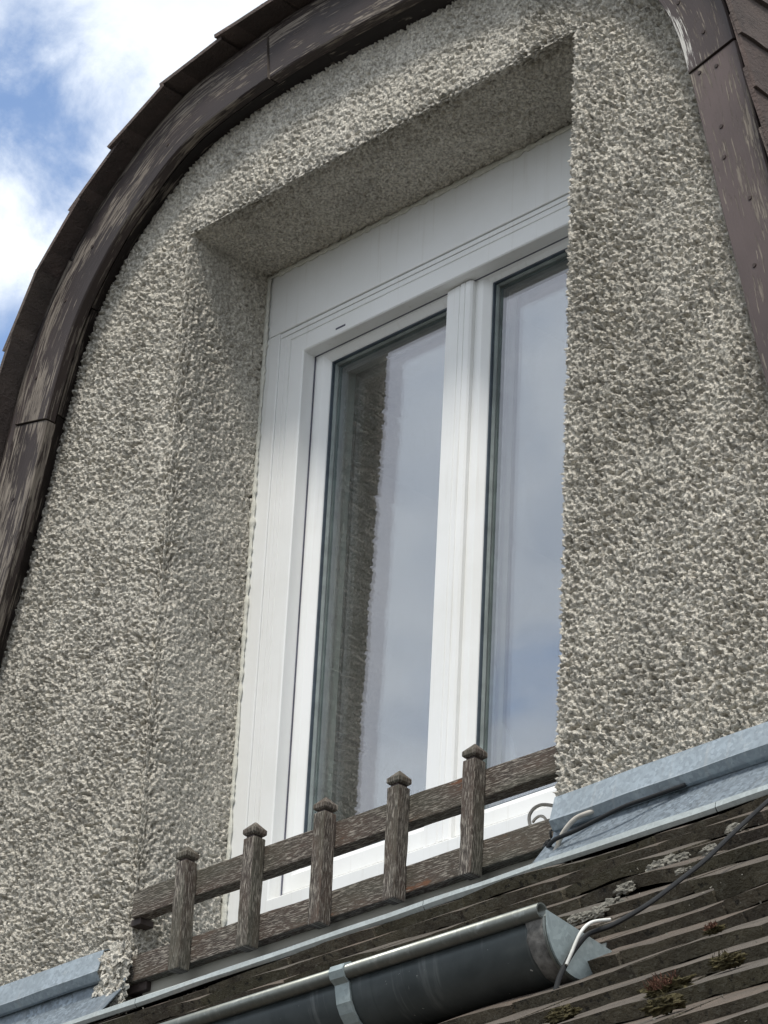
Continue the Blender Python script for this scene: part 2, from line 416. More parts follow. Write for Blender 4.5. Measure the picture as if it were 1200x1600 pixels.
# numpy gradient noise --------------------------------------------------
def _hash(ix, iy, iz, s):
    h = (ix.astype(np.int64)*73856093) ^ (iy.astype(np.int64)*19349663) ^ (iz.astype(np.int64)*83492791) ^ (s*2654435761)
    h = (h ^ (h >> 13)) * 1274126177
    return (h ^ (h >> 16)) & 0xFFFF
_G = rng.normal(size=(4096, 3)); _G /= np.linalg.norm(_G, axis=1)[:, None]; _G = _G.astype(np.float32)
def perlin(P, freq, seed=0):
    P = P*freq + seed*17.31
    I = np.floor(P); Fr = (P-I).astype(np.float32); I = I.astype(np.int64)
    W = Fr*Fr*Fr*(Fr*(Fr*6-15)+10)
    out = np.zeros(len(P), np.float32)
    for dx in (0, 1):
        for dy in (0, 1):
            for dz in (0, 1):
                g = _G[_hash(I[:, 0]+dx, I[:, 1]+dy, I[:, 2]+dz, seed) % 4096]
                d = (Fr[:, 0]-dx)*g[:, 0] + (Fr[:, 1]-dy)*g[:, 1] + (Fr[:, 2]-dz)*g[:, 2]
                wgt = (W[:, 0] if dx else 1-W[:, 0])*(W[:, 1] if dy else 1-W[:, 1])*(W[:, 2] if dz else 1-W[:, 2])
                out += d*wgt
    return out*1.5
def blob(center, rad, seed, flat=(1, 1, 1), amp=0.35, freq=1.6, sub=3):
    bm = bmesh.new(); bmesh.ops.create_icosphere(bm, subdivisions=sub, radius=1.0)
    P = np.array([v.co for v in bm.verts])
    h = 1 + amp*perlin(P, freq, seed) + amp*0.6*perlin(P, freq*3, seed+1) + amp*0.4*perlin(P, freq*7, seed+2)
    for v, k in zip(bm.verts, h):
        v.co = Vector(center) + Vector((v.co.x*flat[0], v.co.y*flat[1], v.co.z*flat[2]))*float(k)*rad
    me = bpy.data.meshes.new('m'); bm.to_mesh(me); bm.free()
    return me

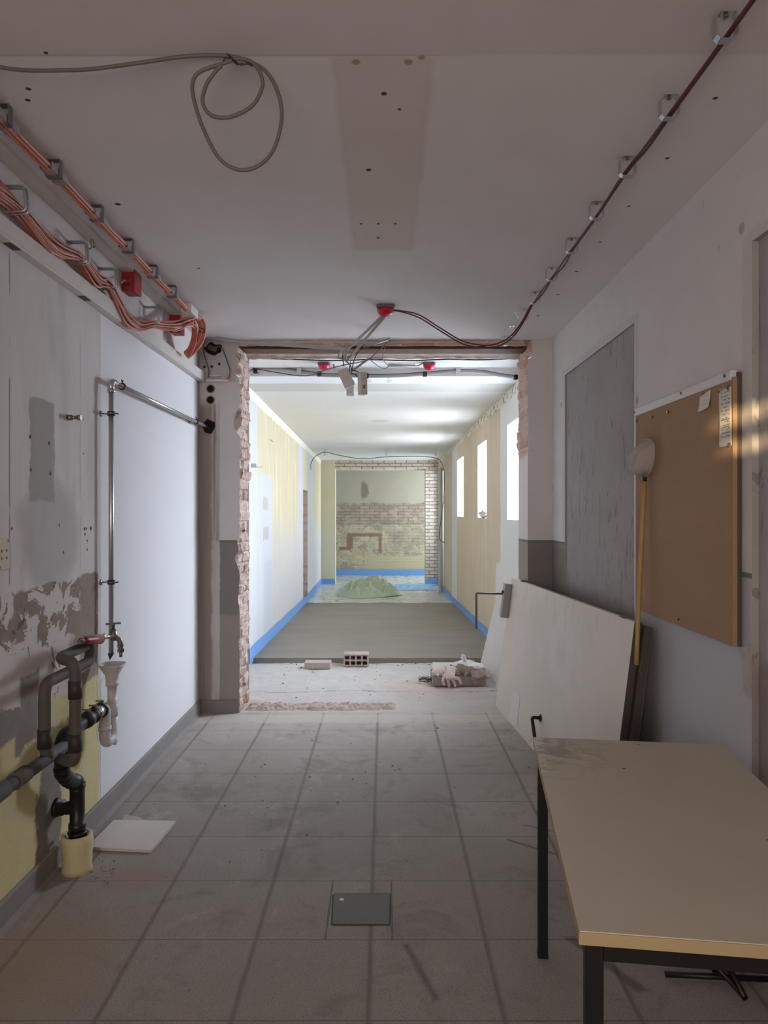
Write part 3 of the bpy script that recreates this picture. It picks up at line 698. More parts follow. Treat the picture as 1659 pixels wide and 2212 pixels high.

*-*-*

**GIVEN PROBLEM:** Retype each entry precisely. Skip images entirely.

**EXERCISE RESPONSE:**
Continue the Blender Python script for this scene: part 2, from line 416. More parts follow. Write for Blender 4.5. Measure the picture as if it were 1200x1600 pixels.
# numpy gradient noise --------------------------------------------------
def _hash(ix, iy, iz, s):
    h = (ix.astype(np.int64)*73856093) ^ (iy.astype(np.int64)*19349663) ^ (iz.astype(np.int64)*83492791) ^ (s*2654435761)
    h = (h ^ (h >> 13)) * 1274126177
    return (h ^ (h >> 16)) & 0xFFFF
_G = rng.normal(size=(4096, 3)); _G /= np.linalg.norm(_G, axis=1)[:, None]; _G = _G.astype(np.float32)
def perlin(P, freq, seed=0):
    P = P*freq + seed*17.31
    I = np.floor(P); Fr = (P-I).astype(np.float32); I = I.astype(np.int64)
    W = Fr*Fr*Fr*(Fr*(Fr*6-15)+10)
    out = np.zeros(len(P), np.float32)
    for dx in (0, 1):
        for dy in (0, 1):
            for dz in (0, 1):
                g = _G[_hash(I[:, 0]+dx, I[:, 1]+dy, I[:, 2]+dz, seed) % 4096]
                d = (Fr[:, 0]-dx)*g[:, 0] + (Fr[:, 1]-dy)*g[:, 1] + (Fr[:, 2]-dz)*g[:, 2]
                wgt = (W[:, 0] if dx else 1-W[:, 0])*(W[:, 1] if dy else 1-W[:, 1])*(W[:, 2] if dz else 1-W[:, 2])
                out += d*wgt
    return out*1.5
def blob(center, rad, seed, flat=(1, 1, 1), amp=0.35, freq=1.6, sub=3):
    bm = bmesh.new(); bmesh.ops.create_icosphere(bm, subdivisions=sub, radius=1.0)
    P = np.array([v.co for v in bm.verts])
    h = 1 + amp*perlin(P, freq, seed) + amp*0.6*perlin(P, freq*3, seed+1) + amp*0.4*perlin(P, freq*7, seed+2)
    for v, k in zip(bm.verts, h):
        v.co = Vector(center) + Vector((v.co.x*flat[0], v.co.y*flat[1], v.co.z*flat[2]))*float(k)*rad
    me = bpy.data.meshes.new('m'); bm.to_mesh(me); bm.free()
    return me

Write part 3 of the bpy script that recreates this picture. It picks up at line 698. More parts follow. Treat the picture as 1659 pixels wide and 2212 pixels high.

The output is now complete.